Transaction is not the enemy.

Healthy societies run on transaction.

You pay for a service.
You receive the service.
Both sides understand the terms.

That is fair exchange.

The problem begins when transaction quietly turns into extraction.

Transaction is open. Extraction hides its intent.

Transaction says, “Here is what I offer, here is what I ask.”
Extraction says, “Give first, and I’ll explain later.”

Transaction respects boundaries.
Extraction pushes past them.

In recent years, the line between the two has blurred.

Dating apps monetize attention.
Platforms monetize intimacy.
Movements monetize outrage.
Influencers monetize identity.

None of this is automatically wrong. Earning a living is not a crime. Selling a service is not immoral.

But when everything becomes a deal, something changes.

Friendship becomes networking.
Romance becomes subscription.
Community becomes fundraising.
Affection becomes leverage.

When that shift happens, trust erodes.

A healthy transaction leaves both people clear about what happened.

An extraction leaves one person confused, pressured, or diminished.

The difference is not always money. The difference is reciprocity.

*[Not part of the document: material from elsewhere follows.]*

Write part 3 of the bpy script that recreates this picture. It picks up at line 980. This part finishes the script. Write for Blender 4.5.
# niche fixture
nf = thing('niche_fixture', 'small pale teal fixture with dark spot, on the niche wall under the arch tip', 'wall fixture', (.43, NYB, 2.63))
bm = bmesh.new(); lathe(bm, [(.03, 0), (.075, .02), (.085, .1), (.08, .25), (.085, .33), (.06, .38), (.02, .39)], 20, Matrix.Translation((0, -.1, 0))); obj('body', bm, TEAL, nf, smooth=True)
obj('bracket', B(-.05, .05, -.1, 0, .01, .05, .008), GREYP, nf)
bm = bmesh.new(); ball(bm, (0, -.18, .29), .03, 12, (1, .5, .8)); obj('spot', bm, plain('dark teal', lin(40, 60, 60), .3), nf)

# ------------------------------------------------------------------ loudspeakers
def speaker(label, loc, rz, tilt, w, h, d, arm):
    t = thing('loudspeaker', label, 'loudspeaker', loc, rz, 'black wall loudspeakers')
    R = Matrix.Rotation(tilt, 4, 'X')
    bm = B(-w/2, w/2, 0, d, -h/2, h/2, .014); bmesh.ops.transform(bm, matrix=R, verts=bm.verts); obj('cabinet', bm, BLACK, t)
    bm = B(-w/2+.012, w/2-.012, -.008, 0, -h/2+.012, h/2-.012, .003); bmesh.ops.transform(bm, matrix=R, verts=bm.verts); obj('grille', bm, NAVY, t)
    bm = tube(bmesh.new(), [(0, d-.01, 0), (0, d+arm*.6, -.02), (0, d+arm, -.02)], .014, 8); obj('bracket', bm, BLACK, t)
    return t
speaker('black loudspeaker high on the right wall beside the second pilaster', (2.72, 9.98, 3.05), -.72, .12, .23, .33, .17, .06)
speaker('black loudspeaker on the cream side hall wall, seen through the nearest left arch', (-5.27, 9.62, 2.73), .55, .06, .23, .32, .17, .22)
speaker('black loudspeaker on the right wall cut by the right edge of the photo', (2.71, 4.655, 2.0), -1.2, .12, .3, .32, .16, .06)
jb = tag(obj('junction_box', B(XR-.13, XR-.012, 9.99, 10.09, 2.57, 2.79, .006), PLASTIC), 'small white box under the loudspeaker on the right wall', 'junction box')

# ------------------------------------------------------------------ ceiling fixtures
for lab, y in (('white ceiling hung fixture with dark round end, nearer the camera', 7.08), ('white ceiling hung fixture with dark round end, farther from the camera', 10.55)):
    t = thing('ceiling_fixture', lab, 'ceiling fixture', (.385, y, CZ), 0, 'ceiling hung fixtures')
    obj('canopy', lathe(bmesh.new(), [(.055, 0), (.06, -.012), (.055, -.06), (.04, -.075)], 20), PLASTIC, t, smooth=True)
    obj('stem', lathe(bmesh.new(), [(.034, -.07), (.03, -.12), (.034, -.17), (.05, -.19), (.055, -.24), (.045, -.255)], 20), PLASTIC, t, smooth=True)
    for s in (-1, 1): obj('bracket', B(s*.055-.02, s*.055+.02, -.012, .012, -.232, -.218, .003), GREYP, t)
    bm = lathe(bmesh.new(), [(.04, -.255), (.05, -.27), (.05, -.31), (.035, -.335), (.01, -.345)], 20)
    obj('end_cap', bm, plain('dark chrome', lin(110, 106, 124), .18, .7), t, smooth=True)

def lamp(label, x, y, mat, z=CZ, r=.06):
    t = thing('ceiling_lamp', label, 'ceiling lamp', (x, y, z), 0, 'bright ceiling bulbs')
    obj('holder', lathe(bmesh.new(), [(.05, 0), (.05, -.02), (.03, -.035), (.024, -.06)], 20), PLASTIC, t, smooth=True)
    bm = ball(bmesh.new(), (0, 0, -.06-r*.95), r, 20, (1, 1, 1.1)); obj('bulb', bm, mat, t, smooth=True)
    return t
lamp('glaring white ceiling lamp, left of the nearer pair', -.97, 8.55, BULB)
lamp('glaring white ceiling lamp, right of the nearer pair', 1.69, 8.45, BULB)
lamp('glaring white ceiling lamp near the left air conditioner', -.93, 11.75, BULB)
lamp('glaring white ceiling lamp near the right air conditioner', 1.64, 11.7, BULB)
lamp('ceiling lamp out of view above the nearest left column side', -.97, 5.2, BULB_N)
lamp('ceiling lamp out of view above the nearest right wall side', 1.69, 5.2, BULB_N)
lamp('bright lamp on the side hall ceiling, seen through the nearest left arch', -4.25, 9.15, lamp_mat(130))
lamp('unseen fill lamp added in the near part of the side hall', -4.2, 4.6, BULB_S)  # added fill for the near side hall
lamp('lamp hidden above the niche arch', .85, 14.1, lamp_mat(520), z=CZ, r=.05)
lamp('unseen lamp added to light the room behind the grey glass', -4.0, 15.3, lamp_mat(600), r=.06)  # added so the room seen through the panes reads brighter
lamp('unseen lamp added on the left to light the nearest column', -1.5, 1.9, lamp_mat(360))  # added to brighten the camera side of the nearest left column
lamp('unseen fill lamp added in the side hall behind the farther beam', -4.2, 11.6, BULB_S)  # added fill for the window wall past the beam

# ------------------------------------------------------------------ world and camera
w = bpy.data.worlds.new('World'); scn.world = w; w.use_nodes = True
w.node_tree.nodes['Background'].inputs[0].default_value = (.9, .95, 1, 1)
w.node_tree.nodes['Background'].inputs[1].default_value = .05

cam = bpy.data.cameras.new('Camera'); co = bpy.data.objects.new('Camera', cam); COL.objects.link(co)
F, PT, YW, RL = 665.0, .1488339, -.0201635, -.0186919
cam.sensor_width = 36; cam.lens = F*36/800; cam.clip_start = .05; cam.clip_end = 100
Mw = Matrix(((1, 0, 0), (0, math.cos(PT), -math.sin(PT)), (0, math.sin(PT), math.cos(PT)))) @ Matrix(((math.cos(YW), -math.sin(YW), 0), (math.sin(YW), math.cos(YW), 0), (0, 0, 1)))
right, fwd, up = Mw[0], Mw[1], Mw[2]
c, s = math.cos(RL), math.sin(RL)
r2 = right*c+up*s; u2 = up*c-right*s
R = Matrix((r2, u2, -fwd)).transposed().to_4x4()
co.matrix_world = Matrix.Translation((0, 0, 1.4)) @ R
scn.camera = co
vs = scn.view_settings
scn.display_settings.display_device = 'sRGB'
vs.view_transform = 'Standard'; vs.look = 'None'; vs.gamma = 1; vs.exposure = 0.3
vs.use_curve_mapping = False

Reciprocity means both sides give and both sides understand what is being exchanged.

Extraction depends on imbalance. It depends on speed. It depends on urgency. It depends on someone feeling too afraid, too lonely, or too hopeful to slow down.

This is not just about scams. It is about culture.

If we treat every interaction as a negotiation, we begin to assume everyone is a potential mark. If we assume everyone is a potential mark, we stop building trust. Without trust, even honest transactions feel suspect.

The answer is not to reject transaction. The answer is to restore clarity.

Say what you want.
Say what you offer.
Respect a no.
Accept a boundary.

If a connection only survives when one side keeps paying, that is not partnership. If a relationship collapses the moment someone asks for transparency, that is not stability.

We cannot remove money from modern life. But we can refuse to let it define every human interaction.

Not everything is a deal.
Not everything should be.

A stable society depends on more than contracts. It depends on fairness, honesty, and restraint.

Transaction builds systems.
Extraction corrodes them.

Knowing the difference — and acting on it — is how trust is rebuilt.